■ Data lines
"""

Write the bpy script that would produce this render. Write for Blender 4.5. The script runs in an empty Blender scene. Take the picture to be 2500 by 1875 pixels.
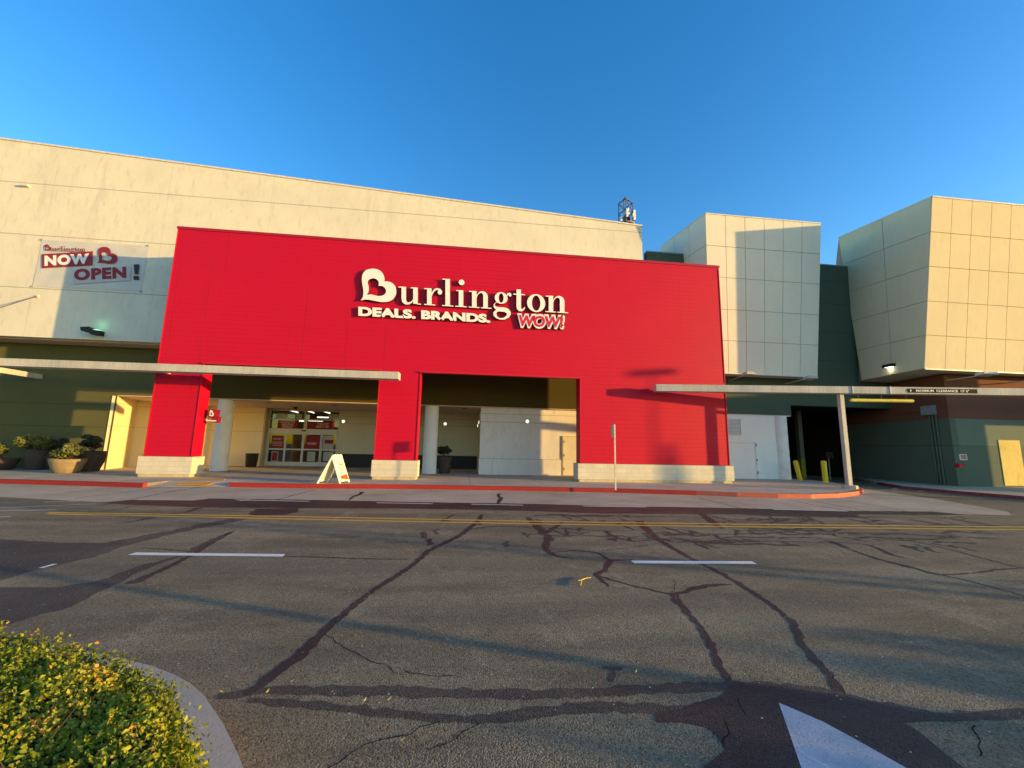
import bpy, bmesh, math, random
import numpy as np
from mathutils import Vector, Matrix
S = bpy.context.scene
COL = S.collection
rnd = random.Random(7)
# ------------------------------------------------------------------ camera (calibrated)
YAW, PITCH, ROLL, FPX, EYE = math.radians(6.366), math.radians(8.642), math.radians(-1.192), 1011.0, 1.65
def _rot():
    f = np.array([math.sin(YAW)*math.cos(PITCH), math.cos(YAW)*math.cos(PITCH), math.sin(PITCH)])
    r = np.array([math.cos(YAW), -math.sin(YAW), 0.0]); d = np.cross(f, r)
    c, s = math.cos(ROLL), math.sin(ROLL)
    return c*r+s*d, -s*r+c*d, f
CR, CD, CF = _rot()
cam_d = bpy.data.cameras.new('camera'); cam = bpy.data.objects.new('camera', cam_d); COL.objects.link(cam)
cam_d.sensor_width = 36.0; cam_d.lens = 36.0*FPX/2500.0; cam_d.clip_end = 2000.0; cam_d.clip_start = 0.05
M3 = Matrix((( CR[0], -CD[0], -CF[0]), (CR[1], -CD[1], -CF[1]), (CR[2], -CD[2], -CF[2])))
cam.matrix_world = Matrix.Translation((0, 0, EYE)) @ M3.to_4x4()
S.camera = cam
# ------------------------------------------------------------------ light
SUN_V = Vector((1.0, -0.41, 1.08*math.tan(math.radians(5.0)))).normalized()   # towards the sun
sun_el = math.asin(SUN_V.z); sun_az = math.atan2(SUN_V.x, SUN_V.y)
W = bpy.data.worlds.new('World'); S.world = W; W.use_nodes = True
nt = W.node_tree; nt.nodes.clear()
sky = nt.nodes.new('ShaderNodeTexSky'); sky.sky_type = 'NISHITA'; sky.sun_disc = False
sky.sun_elevation = sun_el; sky.sun_rotation = sun_az
sky.altitude = 0; sky.air_density = 1.0; sky.dust_density = 0.3; sky.ozone_density = 2.0
hs = nt.nodes.new('ShaderNodeHueSaturation'); hs.inputs['Saturation'].default_value = 1.38; hs.inputs['Value'].default_value = 0.95; hs.inputs['Hue'].default_value = 0.512
bg = nt.nodes.new('ShaderNodeBackground'); bg.inputs['Strength'].default_value = 0.15
ow = nt.nodes.new('ShaderNodeOutputWorld')
nt.links.new(sky.outputs[0], hs.inputs['Color']); nt.links.new(hs.outputs[0], bg.inputs[0]); nt.links.new(bg.outputs[0], ow.inputs[0])
sl = bpy.data.lights.new('sun', 'SUN'); sl.energy = 2.0; sl.angle = math.radians(0.55); sl.color = (1.0, 0.63, 0.20)
so = bpy.data.objects.new('sun', sl); COL.objects.link(so)
so.rotation_euler = (-SUN_V).to_track_quat('-Z', 'Y').to_euler(); so.location = (60, -30, 30)
S.view_settings.view_transform = 'Standard'; S.view_settings.look = 'None'
S.view_settings.exposure = 2.0; S.view_settings.gamma = 1.0
# ------------------------------------------------------------------ measuring helpers (photo pixel -> point on a real plane)
def ray(x, y):
    v = CR*((x-1250)/FPX)+CD*((y-937.5)/FPX)+CF
    return v
O3 = np.array([0, 0, EYE])
def F(x, y, Y): r = ray(x, y); return Vector(O3+r*(Y/r[1]))
def G(x, y, z=0.0): r = ray(x, y); return Vector(O3+r*((z-EYE)/r[2]))
def PL(x, y, p0, p1, p2):
    r = Vector(ray(x, y)); n = (Vector(p1)-Vector(p0)).cross(Vector(p2)-Vector(p0)); o = Vector(O3)
    t = (Vector(p0)-o).dot(n)/r.dot(n); return o+r*t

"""

■ Exercise objective
Please set down each line of the data above exactly as written, without the pictures.

■ Result of this exercise
Write the bpy script that would produce this render. Write for Blender 4.5. The script runs in an empty Blender scene. Take the picture to be 2500 by 1875 pixels.
import bpy, bmesh, math, random
import numpy as np
from mathutils import Vector, Matrix
S = bpy.context.scene
COL = S.collection
rnd = random.Random(7)
# ------------------------------------------------------------------ camera (calibrated)
YAW, PITCH, ROLL, FPX, EYE = math.radians(6.366), math.radians(8.642), math.radians(-1.192), 1011.0, 1.65
def _rot():
    f = np.array([math.sin(YAW)*math.cos(PITCH), math.cos(YAW)*math.cos(PITCH), math.sin(PITCH)])
    r = np.array([math.cos(YAW), -math.sin(YAW), 0.0]); d = np.cross(f, r)
    c, s = math.cos(ROLL), math.sin(ROLL)
    return c*r+s*d, -s*r+c*d, f
CR, CD, CF = _rot()
cam_d = bpy.data.cameras.new('camera'); cam = bpy.data.objects.new('camera', cam_d); COL.objects.link(cam)
cam_d.sensor_width = 36.0; cam_d.lens = 36.0*FPX/2500.0; cam_d.clip_end = 2000.0; cam_d.clip_start = 0.05
M3 = Matrix((( CR[0], -CD[0], -CF[0]), (CR[1], -CD[1], -CF[1]), (CR[2], -CD[2], -CF[2])))
cam.matrix_world = Matrix.Translation((0, 0, EYE)) @ M3.to_4x4()
S.camera = cam
# ------------------------------------------------------------------ light
SUN_V = Vector((1.0, -0.41, 1.08*math.tan(math.radians(5.0)))).normalized()   # towards the sun
sun_el = math.asin(SUN_V.z); sun_az = math.atan2(SUN_V.x, SUN_V.y)
W = bpy.data.worlds.new('World'); S.world = W; W.use_nodes = True
nt = W.node_tree; nt.nodes.clear()
sky = nt.nodes.new('ShaderNodeTexSky'); sky.sky_type = 'NISHITA'; sky.sun_disc = False
sky.sun_elevation = sun_el; sky.sun_rotation = sun_az
sky.altitude = 0; sky.air_density = 1.0; sky.dust_density = 0.3; sky.ozone_density = 2.0
hs = nt.nodes.new('ShaderNodeHueSaturation'); hs.inputs['Saturation'].default_value = 1.38; hs.inputs['Value'].default_value = 0.95; hs.inputs['Hue'].default_value = 0.512
bg = nt.nodes.new('ShaderNodeBackground'); bg.inputs['Strength'].default_value = 0.15
ow = nt.nodes.new('ShaderNodeOutputWorld')
nt.links.new(sky.outputs[0], hs.inputs['Color']); nt.links.new(hs.outputs[0], bg.inputs[0]); nt.links.new(bg.outputs[0], ow.inputs[0])
sl = bpy.data.lights.new('sun', 'SUN'); sl.energy = 2.0; sl.angle = math.radians(0.55); sl.color = (1.0, 0.63, 0.20)
so = bpy.data.objects.new('sun', sl); COL.objects.link(so)
so.rotation_euler = (-SUN_V).to_track_quat('-Z', 'Y').to_euler(); so.location = (60, -30, 30)
S.view_settings.view_transform = 'Standard'; S.view_settings.look = 'None'
S.view_settings.exposure = 2.0; S.view_settings.gamma = 1.0
# ------------------------------------------------------------------ measuring helpers (photo pixel -> point on a real plane)
def ray(x, y):
    v = CR*((x-1250)/FPX)+CD*((y-937.5)/FPX)+CF
    return v
O3 = np.array([0, 0, EYE])
def F(x, y, Y): r = ray(x, y); return Vector(O3+r*(Y/r[1]))
def G(x, y, z=0.0): r = ray(x, y); return Vector(O3+r*((z-EYE)/r[2]))
def PL(x, y, p0, p1, p2):
    r = Vector(ray(x, y)); n = (Vector(p1)-Vector(p0)).cross(Vector(p2)-Vector(p0)); o = Vector(O3)
    t = (Vector(p0)-o).dot(n)/r.dot(n); return o+r*t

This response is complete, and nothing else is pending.